## 3D scene scripts:
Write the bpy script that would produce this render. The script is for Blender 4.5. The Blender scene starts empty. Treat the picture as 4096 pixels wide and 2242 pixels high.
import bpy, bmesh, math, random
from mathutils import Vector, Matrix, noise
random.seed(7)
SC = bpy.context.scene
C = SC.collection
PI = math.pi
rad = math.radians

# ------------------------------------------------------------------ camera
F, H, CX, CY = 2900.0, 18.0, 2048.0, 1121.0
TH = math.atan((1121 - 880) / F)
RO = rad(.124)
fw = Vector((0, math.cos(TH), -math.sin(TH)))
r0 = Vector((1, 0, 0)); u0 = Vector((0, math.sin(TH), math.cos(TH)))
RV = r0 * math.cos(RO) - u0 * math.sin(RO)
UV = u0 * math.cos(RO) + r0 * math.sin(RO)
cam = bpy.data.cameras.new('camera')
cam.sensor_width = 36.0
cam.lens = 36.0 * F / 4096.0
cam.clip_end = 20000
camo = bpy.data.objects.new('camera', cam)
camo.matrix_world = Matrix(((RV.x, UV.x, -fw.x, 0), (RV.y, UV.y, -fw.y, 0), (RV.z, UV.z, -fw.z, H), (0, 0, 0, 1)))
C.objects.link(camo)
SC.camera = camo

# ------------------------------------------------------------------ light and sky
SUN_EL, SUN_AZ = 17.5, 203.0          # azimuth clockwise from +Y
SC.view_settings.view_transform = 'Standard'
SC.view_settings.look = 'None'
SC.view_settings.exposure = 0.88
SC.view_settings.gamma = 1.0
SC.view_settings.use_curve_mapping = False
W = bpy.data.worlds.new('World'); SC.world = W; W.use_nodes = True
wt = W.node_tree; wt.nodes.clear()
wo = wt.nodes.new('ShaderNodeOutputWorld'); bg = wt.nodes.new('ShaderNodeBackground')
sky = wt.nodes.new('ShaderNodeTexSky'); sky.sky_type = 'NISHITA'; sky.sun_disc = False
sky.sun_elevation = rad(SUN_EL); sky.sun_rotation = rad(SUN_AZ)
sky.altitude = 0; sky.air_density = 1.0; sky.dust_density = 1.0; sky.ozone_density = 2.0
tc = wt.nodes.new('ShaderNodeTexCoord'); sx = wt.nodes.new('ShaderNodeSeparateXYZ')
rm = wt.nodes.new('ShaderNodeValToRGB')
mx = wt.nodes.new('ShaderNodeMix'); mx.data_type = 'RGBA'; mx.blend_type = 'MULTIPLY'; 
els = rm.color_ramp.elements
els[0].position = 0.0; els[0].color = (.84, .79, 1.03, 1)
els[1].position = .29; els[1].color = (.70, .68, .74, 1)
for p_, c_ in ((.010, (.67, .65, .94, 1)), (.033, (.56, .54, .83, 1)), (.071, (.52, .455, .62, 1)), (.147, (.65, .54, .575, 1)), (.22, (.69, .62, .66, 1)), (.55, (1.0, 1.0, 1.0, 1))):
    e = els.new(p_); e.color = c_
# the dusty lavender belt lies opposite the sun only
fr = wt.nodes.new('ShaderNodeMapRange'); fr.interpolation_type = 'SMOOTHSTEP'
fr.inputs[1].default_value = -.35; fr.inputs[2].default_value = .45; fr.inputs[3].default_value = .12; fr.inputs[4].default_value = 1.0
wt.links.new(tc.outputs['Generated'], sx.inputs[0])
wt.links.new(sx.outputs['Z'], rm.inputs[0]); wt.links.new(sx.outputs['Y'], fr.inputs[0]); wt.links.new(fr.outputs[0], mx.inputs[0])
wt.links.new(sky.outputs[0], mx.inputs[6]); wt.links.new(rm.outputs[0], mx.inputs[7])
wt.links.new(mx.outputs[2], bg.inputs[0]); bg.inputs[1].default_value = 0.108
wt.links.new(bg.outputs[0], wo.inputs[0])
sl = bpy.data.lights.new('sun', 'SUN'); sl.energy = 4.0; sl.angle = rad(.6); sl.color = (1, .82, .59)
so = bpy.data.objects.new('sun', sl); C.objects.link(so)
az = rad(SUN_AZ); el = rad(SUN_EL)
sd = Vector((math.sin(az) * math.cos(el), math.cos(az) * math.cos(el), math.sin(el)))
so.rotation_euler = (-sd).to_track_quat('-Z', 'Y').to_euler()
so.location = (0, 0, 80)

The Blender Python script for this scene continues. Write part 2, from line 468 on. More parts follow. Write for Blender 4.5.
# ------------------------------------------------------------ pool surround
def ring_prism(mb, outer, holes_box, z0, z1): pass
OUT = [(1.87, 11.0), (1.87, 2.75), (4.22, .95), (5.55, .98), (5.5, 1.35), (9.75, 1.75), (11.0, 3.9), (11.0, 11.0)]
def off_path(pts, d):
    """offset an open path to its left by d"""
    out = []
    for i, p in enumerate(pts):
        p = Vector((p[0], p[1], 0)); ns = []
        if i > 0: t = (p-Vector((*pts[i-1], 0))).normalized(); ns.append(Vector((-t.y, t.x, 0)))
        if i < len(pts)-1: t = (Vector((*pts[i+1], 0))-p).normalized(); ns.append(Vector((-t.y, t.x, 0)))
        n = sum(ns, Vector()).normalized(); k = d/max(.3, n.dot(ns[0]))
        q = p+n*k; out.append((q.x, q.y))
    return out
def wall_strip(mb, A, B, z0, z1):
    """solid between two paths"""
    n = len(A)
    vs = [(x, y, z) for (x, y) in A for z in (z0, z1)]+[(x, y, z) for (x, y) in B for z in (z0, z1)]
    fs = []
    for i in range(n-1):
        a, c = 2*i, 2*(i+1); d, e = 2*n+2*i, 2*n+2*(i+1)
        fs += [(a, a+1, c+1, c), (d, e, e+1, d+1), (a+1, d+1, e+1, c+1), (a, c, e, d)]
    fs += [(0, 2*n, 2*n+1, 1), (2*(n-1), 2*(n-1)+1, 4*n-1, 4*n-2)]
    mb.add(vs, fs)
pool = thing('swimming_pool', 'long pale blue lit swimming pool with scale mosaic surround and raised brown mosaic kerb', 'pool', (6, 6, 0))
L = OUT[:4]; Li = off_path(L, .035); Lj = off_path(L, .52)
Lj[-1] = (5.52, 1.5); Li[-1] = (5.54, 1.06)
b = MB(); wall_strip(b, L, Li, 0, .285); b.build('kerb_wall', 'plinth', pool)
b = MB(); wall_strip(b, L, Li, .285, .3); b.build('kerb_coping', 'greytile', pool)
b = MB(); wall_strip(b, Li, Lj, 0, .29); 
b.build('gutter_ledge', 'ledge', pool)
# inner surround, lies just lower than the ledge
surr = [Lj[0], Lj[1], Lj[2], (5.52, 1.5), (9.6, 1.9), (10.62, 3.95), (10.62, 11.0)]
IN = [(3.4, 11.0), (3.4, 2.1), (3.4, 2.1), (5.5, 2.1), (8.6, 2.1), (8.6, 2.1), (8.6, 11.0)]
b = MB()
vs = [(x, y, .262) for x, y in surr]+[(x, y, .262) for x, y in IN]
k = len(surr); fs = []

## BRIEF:
Repeat the data precisely, line by line.

## WRITTEN RESPONSE:
Write the bpy script that would produce this render. The script is for Blender 4.5. The Blender scene starts empty. Treat the picture as 4096 pixels wide and 2242 pixels high.
import bpy, bmesh, math, random
from mathutils import Vector, Matrix, noise
random.seed(7)
SC = bpy.context.scene
C = SC.collection
PI = math.pi
rad = math.radians

# ------------------------------------------------------------------ camera
F, H, CX, CY = 2900.0, 18.0, 2048.0, 1121.0
TH = math.atan((1121 - 880) / F)
RO = rad(.124)
fw = Vector((0, math.cos(TH), -math.sin(TH)))
r0 = Vector((1, 0, 0)); u0 = Vector((0, math.sin(TH), math.cos(TH)))
RV = r0 * math.cos(RO) - u0 * math.sin(RO)
UV = u0 * math.cos(RO) + r0 * math.sin(RO)
cam = bpy.data.cameras.new('camera')
cam.sensor_width = 36.0
cam.lens = 36.0 * F / 4096.0
cam.clip_end = 20000
camo = bpy.data.objects.new('camera', cam)
camo.matrix_world = Matrix(((RV.x, UV.x, -fw.x, 0), (RV.y, UV.y, -fw.y, 0), (RV.z, UV.z, -fw.z, H), (0, 0, 0, 1)))
C.objects.link(camo)
SC.camera = camo

# ------------------------------------------------------------------ light and sky
SUN_EL, SUN_AZ = 17.5, 203.0          # azimuth clockwise from +Y
SC.view_settings.view_transform = 'Standard'
SC.view_settings.look = 'None'
SC.view_settings.exposure = 0.88
SC.view_settings.gamma = 1.0
SC.view_settings.use_curve_mapping = False
W = bpy.data.worlds.new('World'); SC.world = W; W.use_nodes = True
wt = W.node_tree; wt.nodes.clear()
wo = wt.nodes.new('ShaderNodeOutputWorld'); bg = wt.nodes.new('ShaderNodeBackground')
sky = wt.nodes.new('ShaderNodeTexSky'); sky.sky_type = 'NISHITA'; sky.sun_disc = False
sky.sun_elevation = rad(SUN_EL); sky.sun_rotation = rad(SUN_AZ)
sky.altitude = 0; sky.air_density = 1.0; sky.dust_density = 1.0; sky.ozone_density = 2.0
tc = wt.nodes.new('ShaderNodeTexCoord'); sx = wt.nodes.new('ShaderNodeSeparateXYZ')
rm = wt.nodes.new('ShaderNodeValToRGB')
mx = wt.nodes.new('ShaderNodeMix'); mx.data_type = 'RGBA'; mx.blend_type = 'MULTIPLY'; 
els = rm.color_ramp.elements
els[0].position = 0.0; els[0].color = (.84, .79, 1.03, 1)
els[1].position = .29; els[1].color = (.70, .68, .74, 1)
for p_, c_ in ((.010, (.67, .65, .94, 1)), (.033, (.56, .54, .83, 1)), (.071, (.52, .455, .62, 1)), (.147, (.65, .54, .575, 1)), (.22, (.69, .62, .66, 1)), (.55, (1.0, 1.0, 1.0, 1))):
    e = els.new(p_); e.color = c_
# the dusty lavender belt lies opposite the sun only
fr = wt.nodes.new('ShaderNodeMapRange'); fr.interpolation_type = 'SMOOTHSTEP'
fr.inputs[1].default_value = -.35; fr.inputs[2].default_value = .45; fr.inputs[3].default_value = .12; fr.inputs[4].default_value = 1.0
wt.links.new(tc.outputs['Generated'], sx.inputs[0])
wt.links.new(sx.outputs['Z'], rm.inputs[0]); wt.links.new(sx.outputs['Y'], fr.inputs[0]); wt.links.new(fr.outputs[0], mx.inputs[0])
wt.links.new(sky.outputs[0], mx.inputs[6]); wt.links.new(rm.outputs[0], mx.inputs[7])
wt.links.new(mx.outputs[2], bg.inputs[0]); bg.inputs[1].default_value = 0.108
wt.links.new(bg.outputs[0], wo.inputs[0])
sl = bpy.data.lights.new('sun', 'SUN'); sl.energy = 4.0; sl.angle = rad(.6); sl.color = (1, .82, .59)
so = bpy.data.objects.new('sun', sl); C.objects.link(so)
az = rad(SUN_AZ); el = rad(SUN_EL)
sd = Vector((math.sin(az) * math.cos(el), math.cos(az) * math.cos(el), math.sin(el)))
so.rotation_euler = (-sd).to_track_quat('-Z', 'Y').to_euler()
so.location = (0, 0, 80)

The Blender Python script for this scene continues. Write part 2, from line 468 on. More parts follow. Write for Blender 4.5.
# ------------------------------------------------------------ pool surround
def ring_prism(mb, outer, holes_box, z0, z1): pass
OUT = [(1.87, 11.0), (1.87, 2.75), (4.22, .95), (5.55, .98), (5.5, 1.35), (9.75, 1.75), (11.0, 3.9), (11.0, 11.0)]
def off_path(pts, d):
    """offset an open path to its left by d"""
    out = []
    for i, p in enumerate(pts):
        p = Vector((p[0], p[1], 0)); ns = []
        if i > 0: t = (p-Vector((*pts[i-1], 0))).normalized(); ns.append(Vector((-t.y, t.x, 0)))
        if i < len(pts)-1: t = (Vector((*pts[i+1], 0))-p).normalized(); ns.append(Vector((-t.y, t.x, 0)))
        n = sum(ns, Vector()).normalized(); k = d/max(.3, n.dot(ns[0]))
        q = p+n*k; out.append((q.x, q.y))
    return out
def wall_strip(mb, A, B, z0, z1):
    """solid between two paths"""
    n = len(A)
    vs = [(x, y, z) for (x, y) in A for z in (z0, z1)]+[(x, y, z) for (x, y) in B for z in (z0, z1)]
    fs = []
    for i in range(n-1):
        a, c = 2*i, 2*(i+1); d, e = 2*n+2*i, 2*n+2*(i+1)
        fs += [(a, a+1, c+1, c), (d, e, e+1, d+1), (a+1, d+1, e+1, c+1), (a, c, e, d)]
    fs += [(0, 2*n, 2*n+1, 1), (2*(n-1), 2*(n-1)+1, 4*n-1, 4*n-2)]
    mb.add(vs, fs)
pool = thing('swimming_pool', 'long pale blue lit swimming pool with scale mosaic surround and raised brown mosaic kerb', 'pool', (6, 6, 0))
L = OUT[:4]; Li = off_path(L, .035); Lj = off_path(L, .52)
Lj[-1] = (5.52, 1.5); Li[-1] = (5.54, 1.06)
b = MB(); wall_strip(b, L, Li, 0, .285); b.build('kerb_wall', 'plinth', pool)
b = MB(); wall_strip(b, L, Li, .285, .3); b.build('kerb_coping', 'greytile', pool)
b = MB(); wall_strip(b, Li, Lj, 0, .29); 
b.build('gutter_ledge', 'ledge', pool)
# inner surround, lies just lower than the ledge
surr = [Lj[0], Lj[1], Lj[2], (5.52, 1.5), (9.6, 1.9), (10.62, 3.95), (10.62, 11.0)]
IN = [(3.4, 11.0), (3.4, 2.1), (3.4, 2.1), (5.5, 2.1), (8.6, 2.1), (8.6, 2.1), (8.6, 11.0)]
b = MB()
vs = [(x, y, .262) for x, y in surr]+[(x, y, .262) for x, y in IN]
k = len(surr); fs = []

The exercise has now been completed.